***** Data

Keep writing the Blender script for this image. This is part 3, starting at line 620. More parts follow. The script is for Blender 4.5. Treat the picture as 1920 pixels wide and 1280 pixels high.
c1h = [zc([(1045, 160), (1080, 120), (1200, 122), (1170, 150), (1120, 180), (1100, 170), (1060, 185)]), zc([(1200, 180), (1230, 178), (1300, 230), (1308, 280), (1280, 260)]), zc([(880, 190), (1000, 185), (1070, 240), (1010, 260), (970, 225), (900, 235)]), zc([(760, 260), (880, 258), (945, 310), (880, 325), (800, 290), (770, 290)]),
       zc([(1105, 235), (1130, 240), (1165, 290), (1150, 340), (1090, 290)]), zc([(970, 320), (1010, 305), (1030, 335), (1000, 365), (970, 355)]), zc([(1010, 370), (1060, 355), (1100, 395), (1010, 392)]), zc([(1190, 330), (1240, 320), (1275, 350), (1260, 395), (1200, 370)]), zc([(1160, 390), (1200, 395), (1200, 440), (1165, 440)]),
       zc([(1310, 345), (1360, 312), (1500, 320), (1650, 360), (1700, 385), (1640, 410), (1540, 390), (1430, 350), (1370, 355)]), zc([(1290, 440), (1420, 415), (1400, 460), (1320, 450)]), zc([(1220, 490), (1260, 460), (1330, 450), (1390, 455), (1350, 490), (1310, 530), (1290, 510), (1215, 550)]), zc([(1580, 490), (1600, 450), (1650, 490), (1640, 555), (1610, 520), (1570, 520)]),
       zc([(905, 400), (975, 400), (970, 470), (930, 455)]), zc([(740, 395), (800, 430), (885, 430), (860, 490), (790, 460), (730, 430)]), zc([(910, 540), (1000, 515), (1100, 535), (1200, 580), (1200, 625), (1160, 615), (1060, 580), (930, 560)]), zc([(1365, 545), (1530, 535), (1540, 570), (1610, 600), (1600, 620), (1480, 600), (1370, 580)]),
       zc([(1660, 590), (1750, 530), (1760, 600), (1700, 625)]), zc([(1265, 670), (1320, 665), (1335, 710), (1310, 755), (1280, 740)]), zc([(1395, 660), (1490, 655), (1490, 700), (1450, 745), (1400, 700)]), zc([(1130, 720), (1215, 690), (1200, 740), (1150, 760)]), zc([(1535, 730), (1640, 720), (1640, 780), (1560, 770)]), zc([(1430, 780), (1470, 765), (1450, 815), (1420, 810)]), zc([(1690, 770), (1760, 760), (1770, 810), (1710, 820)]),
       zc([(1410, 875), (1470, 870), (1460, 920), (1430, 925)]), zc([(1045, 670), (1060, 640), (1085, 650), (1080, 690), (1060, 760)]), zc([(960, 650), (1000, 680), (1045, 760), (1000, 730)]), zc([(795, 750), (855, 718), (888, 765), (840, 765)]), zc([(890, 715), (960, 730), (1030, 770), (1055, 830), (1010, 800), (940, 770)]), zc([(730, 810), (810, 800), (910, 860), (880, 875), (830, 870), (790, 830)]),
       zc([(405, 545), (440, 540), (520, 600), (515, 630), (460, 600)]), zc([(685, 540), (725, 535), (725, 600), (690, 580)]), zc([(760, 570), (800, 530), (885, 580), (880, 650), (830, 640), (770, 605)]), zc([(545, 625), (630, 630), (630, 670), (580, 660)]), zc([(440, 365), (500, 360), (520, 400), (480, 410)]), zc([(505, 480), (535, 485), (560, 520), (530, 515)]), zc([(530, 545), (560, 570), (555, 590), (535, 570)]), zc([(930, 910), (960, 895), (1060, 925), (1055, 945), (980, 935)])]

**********

(Work instructions): Write out the data again, exactly and in full.

(The solution):
Keep writing the Blender script for this image. This is part 3, starting at line 620. More parts follow. The script is for Blender 4.5. Treat the picture as 1920 pixels wide and 1280 pixels high.
c1h = [zc([(1045, 160), (1080, 120), (1200, 122), (1170, 150), (1120, 180), (1100, 170), (1060, 185)]), zc([(1200, 180), (1230, 178), (1300, 230), (1308, 280), (1280, 260)]), zc([(880, 190), (1000, 185), (1070, 240), (1010, 260), (970, 225), (900, 235)]), zc([(760, 260), (880, 258), (945, 310), (880, 325), (800, 290), (770, 290)]),
       zc([(1105, 235), (1130, 240), (1165, 290), (1150, 340), (1090, 290)]), zc([(970, 320), (1010, 305), (1030, 335), (1000, 365), (970, 355)]), zc([(1010, 370), (1060, 355), (1100, 395), (1010, 392)]), zc([(1190, 330), (1240, 320), (1275, 350), (1260, 395), (1200, 370)]), zc([(1160, 390), (1200, 395), (1200, 440), (1165, 440)]),
       zc([(1310, 345), (1360, 312), (1500, 320), (1650, 360), (1700, 385), (1640, 410), (1540, 390), (1430, 350), (1370, 355)]), zc([(1290, 440), (1420, 415), (1400, 460), (1320, 450)]), zc([(1220, 490), (1260, 460), (1330, 450), (1390, 455), (1350, 490), (1310, 530), (1290, 510), (1215, 550)]), zc([(1580, 490), (1600, 450), (1650, 490), (1640, 555), (1610, 520), (1570, 520)]),
       zc([(905, 400), (975, 400), (970, 470), (930, 455)]), zc([(740, 395), (800, 430), (885, 430), (860, 490), (790, 460), (730, 430)]), zc([(910, 540), (1000, 515), (1100, 535), (1200, 580), (1200, 625), (1160, 615), (1060, 580), (930, 560)]), zc([(1365, 545), (1530, 535), (1540, 570), (1610, 600), (1600, 620), (1480, 600), (1370, 580)]),
       zc([(1660, 590), (1750, 530), (1760, 600), (1700, 625)]), zc([(1265, 670), (1320, 665), (1335, 710), (1310, 755), (1280, 740)]), zc([(1395, 660), (1490, 655), (1490, 700), (1450, 745), (1400, 700)]), zc([(1130, 720), (1215, 690), (1200, 740), (1150, 760)]), zc([(1535, 730), (1640, 720), (1640, 780), (1560, 770)]), zc([(1430, 780), (1470, 765), (1450, 815), (1420, 810)]), zc([(1690, 770), (1760, 760), (1770, 810), (1710, 820)]),
       zc([(1410, 875), (1470, 870), (1460, 920), (1430, 925)]), zc([(1045, 670), (1060, 640), (1085, 650), (1080, 690), (1060, 760)]), zc([(960, 650), (1000, 680), (1045, 760), (1000, 730)]), zc([(795, 750), (855, 718), (888, 765), (840, 765)]), zc([(890, 715), (960, 730), (1030, 770), (1055, 830), (1010, 800), (940, 770)]), zc([(730, 810), (810, 800), (910, 860), (880, 875), (830, 870), (790, 830)]),
       zc([(405, 545), (440, 540), (520, 600), (515, 630), (460, 600)]), zc([(685, 540), (725, 535), (725, 600), (690, 580)]), zc([(760, 570), (800, 530), (885, 580), (880, 650), (830, 640), (770, 605)]), zc([(545, 625), (630, 630), (630, 670), (580, 660)]), zc([(440, 365), (500, 360), (520, 400), (480, 410)]), zc([(505, 480), (535, 485), (560, 520), (530, 515)]), zc([(530, 545), (560, 570), (555, 590), (535, 570)]), zc([(930, 910), (960, 895), (1060, 925), (1055, 945), (980, 935)])]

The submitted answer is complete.